Why Sammy Davis Jr Is Associated With Japanese Whisky
In the 1970s, Japanese whisky makers started putting Western celebrities in their ads. One of the first was Sammy Davis Jr. — singer, actor, Rat Pack member, and one of the few American entertainers at the time who actually made sense for the job. He wasn't just a familiar face. He already drank how whisky was usually served in Japan – tall, fizzy, and over ice.
Japanese whisky culture leaned light. Highballs were the standard: whisky with soda water and ice, usually in tall glasses. It was refreshing, restrained, and theatrical in its own quiet way. Davis already leaned that way, too. He was often photographed with tall, mixed drinks, which set him apart from the rest of the Rat Pack. Frank Sinatra — who favored martinis smothered in ice – was known for quick, stiff pours. Davis preferred something more deliberate.
By the time Suntory – one of Japan's oldest and most influential whisky producers – hired him, Japan was the scene for the cocktail revolution. Whisky wasn't just a drink — it was an entire performance. That's where Davis fits in. He not only sold the product, but he also matched it.
The whisky ad that didn't need a song
The 1974 Suntory commercial opens on Sammy Davis Jr. in a gray suit, alone at a table with a bottle of whisky. There's no music, no tagline — just the sound of Davis scat-singing under his breath and tapping on the glass. Ice hits the tumbler, the cap clicks, and the whole thing becomes a kind of beat. It's unclear what he's doing, but it's hard to look away.
It runs under a minute. No cutaways, no payoff, no slogan. Just Davis pouring a drink like he's messing around during rehearsal. The ad feels improvised but weirdly precise. There's something musical in how the scene builds, even without a melody. And for a whisky ad, it feels closer to performance art.

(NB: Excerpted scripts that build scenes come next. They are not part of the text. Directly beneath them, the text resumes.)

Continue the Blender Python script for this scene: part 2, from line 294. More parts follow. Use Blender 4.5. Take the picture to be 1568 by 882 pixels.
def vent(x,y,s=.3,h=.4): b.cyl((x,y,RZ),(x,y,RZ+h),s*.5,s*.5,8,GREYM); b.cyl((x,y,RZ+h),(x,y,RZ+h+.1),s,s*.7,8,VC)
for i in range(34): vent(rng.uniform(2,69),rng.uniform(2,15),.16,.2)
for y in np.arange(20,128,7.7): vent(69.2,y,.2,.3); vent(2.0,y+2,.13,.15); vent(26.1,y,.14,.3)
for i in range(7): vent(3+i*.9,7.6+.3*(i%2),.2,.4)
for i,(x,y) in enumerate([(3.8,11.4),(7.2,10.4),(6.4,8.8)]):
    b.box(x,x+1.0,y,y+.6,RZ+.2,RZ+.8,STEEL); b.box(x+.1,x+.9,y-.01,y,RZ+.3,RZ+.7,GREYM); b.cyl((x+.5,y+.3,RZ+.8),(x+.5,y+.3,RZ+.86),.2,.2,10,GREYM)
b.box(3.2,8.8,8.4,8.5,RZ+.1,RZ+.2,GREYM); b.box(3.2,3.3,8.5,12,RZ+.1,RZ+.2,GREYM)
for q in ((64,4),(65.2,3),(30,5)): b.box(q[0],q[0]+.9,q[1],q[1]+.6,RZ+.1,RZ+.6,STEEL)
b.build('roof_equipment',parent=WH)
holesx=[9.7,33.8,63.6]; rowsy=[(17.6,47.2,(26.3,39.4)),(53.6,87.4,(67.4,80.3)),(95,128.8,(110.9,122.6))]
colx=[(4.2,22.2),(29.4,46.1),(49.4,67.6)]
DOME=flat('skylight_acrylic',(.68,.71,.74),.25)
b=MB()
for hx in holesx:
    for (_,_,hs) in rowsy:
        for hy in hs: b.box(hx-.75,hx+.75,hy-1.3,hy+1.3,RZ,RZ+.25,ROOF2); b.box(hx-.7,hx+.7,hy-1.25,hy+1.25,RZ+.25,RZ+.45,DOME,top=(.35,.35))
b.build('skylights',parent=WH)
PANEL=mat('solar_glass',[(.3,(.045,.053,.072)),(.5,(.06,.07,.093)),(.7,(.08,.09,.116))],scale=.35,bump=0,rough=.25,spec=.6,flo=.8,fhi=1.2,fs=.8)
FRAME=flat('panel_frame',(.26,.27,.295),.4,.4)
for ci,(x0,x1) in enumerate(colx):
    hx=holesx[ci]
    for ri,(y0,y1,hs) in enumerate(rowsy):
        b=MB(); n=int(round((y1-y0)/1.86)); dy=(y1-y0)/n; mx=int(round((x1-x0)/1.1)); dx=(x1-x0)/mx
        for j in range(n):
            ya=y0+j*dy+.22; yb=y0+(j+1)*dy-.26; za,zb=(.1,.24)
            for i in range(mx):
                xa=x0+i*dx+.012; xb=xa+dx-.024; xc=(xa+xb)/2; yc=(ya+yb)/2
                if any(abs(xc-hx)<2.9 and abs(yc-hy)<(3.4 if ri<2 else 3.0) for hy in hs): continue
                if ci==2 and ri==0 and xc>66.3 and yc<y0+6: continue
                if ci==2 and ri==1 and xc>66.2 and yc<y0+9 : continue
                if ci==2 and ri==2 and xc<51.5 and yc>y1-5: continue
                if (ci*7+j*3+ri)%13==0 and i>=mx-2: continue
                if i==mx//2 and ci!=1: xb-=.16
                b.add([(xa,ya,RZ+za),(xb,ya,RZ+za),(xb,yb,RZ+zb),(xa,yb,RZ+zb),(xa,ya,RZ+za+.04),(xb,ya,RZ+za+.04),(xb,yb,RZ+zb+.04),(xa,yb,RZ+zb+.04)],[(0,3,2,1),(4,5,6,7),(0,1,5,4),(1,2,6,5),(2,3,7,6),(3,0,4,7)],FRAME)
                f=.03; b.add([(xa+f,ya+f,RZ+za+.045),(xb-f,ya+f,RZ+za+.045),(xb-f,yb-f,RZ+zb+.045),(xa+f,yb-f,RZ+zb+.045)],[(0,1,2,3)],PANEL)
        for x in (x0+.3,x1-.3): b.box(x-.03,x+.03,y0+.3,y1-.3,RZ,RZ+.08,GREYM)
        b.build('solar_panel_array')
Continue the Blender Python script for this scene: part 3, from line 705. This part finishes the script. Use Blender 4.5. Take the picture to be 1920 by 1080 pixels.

This wasn't how most celebrity ads looked in the '70s. It wasn't polished, and it definitely wasn't trying to sell anything the usual way. That's probably why it still gets talked about. Years later, the ad inspired Sofia Coppola while writing Lost in Translation, another quiet take on selling Japanese alcohol without saying much at all. But Davis got there first — and didn't need a script to make it memorable.